Cameroun: Une analyse juridique de la mutation constitutionnelle du 10 avril 2008

Cameroun: Une analyse juridique de la mutation constitutionnelle du 10 avril 2008

Konstantia Koutouki & Nicole Florence Matip, (2010) Revue d’Études Francophones sur l’État de Droit et la Démocratie 30.

The controversial constitutional referendum that Mamadou Tandja organised in Niger in early August 2009 confirms a certain tendency in African polities in the last two decades. This has been a practice of authoritarian recuperation of the political liberalisation processes that began on the continent in the early 1990s. Such recuperation generally aims at perpetuating the presidency of autocratic leaders. A variety of less convincing arguments have been used to justify such acts, including the need to allow the leaders to ‘complete the good work they have begun’, and that it is the people that decides who should govern them and, thus, has the right to modify the constitution if the latter goes against that desire. The whirlwind of democratisation or political liberalisation that blew over Africa in the early 1990s saw most African countries adopt new constitutions establishing multiparty systems, allowing for competitive elections at regular intervals.
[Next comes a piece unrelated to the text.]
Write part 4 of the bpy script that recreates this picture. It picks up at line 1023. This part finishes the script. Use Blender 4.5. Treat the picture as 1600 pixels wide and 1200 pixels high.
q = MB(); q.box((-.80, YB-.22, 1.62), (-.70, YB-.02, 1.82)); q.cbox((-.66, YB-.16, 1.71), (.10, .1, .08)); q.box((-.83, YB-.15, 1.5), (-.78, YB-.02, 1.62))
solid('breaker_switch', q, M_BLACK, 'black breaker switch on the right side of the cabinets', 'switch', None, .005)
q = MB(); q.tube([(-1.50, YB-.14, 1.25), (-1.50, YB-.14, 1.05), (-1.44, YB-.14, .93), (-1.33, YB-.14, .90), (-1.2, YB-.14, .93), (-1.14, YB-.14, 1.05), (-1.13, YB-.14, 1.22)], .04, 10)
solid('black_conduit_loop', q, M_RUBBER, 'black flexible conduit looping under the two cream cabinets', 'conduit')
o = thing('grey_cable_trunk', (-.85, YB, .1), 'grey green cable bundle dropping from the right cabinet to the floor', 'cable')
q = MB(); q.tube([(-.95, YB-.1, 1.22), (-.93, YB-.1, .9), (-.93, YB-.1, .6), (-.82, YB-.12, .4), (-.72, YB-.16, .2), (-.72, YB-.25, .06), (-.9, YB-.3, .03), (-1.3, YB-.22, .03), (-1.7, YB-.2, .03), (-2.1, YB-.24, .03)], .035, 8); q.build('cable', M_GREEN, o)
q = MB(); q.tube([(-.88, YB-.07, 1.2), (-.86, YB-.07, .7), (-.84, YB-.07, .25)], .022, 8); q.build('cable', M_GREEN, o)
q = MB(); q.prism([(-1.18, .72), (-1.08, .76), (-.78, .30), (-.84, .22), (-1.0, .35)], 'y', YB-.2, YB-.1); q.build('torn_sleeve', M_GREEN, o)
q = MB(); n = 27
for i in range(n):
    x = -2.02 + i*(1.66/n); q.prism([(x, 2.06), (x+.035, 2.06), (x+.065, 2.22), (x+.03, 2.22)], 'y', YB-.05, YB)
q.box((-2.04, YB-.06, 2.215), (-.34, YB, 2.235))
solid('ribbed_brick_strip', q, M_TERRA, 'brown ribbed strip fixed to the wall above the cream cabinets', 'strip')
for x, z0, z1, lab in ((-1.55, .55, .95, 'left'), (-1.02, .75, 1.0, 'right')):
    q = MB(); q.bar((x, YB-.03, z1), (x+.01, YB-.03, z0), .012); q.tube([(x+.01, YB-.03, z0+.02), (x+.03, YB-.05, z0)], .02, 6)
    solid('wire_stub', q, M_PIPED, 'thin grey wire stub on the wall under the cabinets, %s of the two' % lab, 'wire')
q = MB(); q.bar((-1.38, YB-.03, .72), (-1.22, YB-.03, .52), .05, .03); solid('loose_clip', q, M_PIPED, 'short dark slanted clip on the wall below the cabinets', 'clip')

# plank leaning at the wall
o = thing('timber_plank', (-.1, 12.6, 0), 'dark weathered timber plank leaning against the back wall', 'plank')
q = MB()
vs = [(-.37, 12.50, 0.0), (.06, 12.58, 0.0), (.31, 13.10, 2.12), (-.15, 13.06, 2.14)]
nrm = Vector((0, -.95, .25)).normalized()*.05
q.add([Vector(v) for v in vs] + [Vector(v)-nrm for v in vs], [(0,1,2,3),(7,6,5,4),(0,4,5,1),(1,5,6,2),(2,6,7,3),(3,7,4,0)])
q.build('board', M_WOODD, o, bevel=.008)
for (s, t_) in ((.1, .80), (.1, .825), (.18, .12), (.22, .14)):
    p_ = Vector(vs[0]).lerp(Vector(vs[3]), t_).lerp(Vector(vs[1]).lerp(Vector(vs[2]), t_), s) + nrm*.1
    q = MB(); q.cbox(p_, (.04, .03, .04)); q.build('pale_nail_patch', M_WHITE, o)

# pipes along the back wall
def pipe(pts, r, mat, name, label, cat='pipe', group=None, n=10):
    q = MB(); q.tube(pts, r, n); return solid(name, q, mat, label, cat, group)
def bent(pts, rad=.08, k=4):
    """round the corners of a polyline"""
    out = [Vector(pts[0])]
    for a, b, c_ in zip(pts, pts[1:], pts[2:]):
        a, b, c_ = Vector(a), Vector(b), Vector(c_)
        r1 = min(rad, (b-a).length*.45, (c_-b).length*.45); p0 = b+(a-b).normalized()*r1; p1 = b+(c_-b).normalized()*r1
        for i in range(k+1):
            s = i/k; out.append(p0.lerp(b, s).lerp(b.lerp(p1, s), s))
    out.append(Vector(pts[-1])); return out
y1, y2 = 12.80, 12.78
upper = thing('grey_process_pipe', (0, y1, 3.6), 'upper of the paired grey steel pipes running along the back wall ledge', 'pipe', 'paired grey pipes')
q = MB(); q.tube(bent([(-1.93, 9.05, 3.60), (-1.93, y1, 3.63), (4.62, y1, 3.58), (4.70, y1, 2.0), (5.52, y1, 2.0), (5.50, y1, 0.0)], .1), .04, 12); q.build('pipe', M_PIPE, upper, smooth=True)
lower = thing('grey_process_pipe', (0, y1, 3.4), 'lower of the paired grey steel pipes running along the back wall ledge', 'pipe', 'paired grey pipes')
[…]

One positive innovation of these constitutions was the inclusion of presidential term limits of two 4-7-year successive terms for the president. But recent years have seen a tendency by a number of African leaders towards the removal or modification of this clause in their constitutions. Of all the regions of the continent, Central Africa has been the champion in this regard. For three (Gabon, 2003; Chad, 2004; and Cameroon, 2008) of the eight such changes on the continent have taken place in the region. Cameroun has changed its constitution three times since 1990. The first revision happened on 23 April 1991; the second one on 18 January 1996; and the latest one on 14 April 2008. It is the latter one that is the subject of this paper, although reference is made to previous ones whenever the need arises. These successive changes to the Cameroonian constitution, particularly with regard to the powers of the president, cast doubt on the principle of the constitution having supremacy over the wishes of the Head of State and it is this issue that this paper deals from a legal perspective.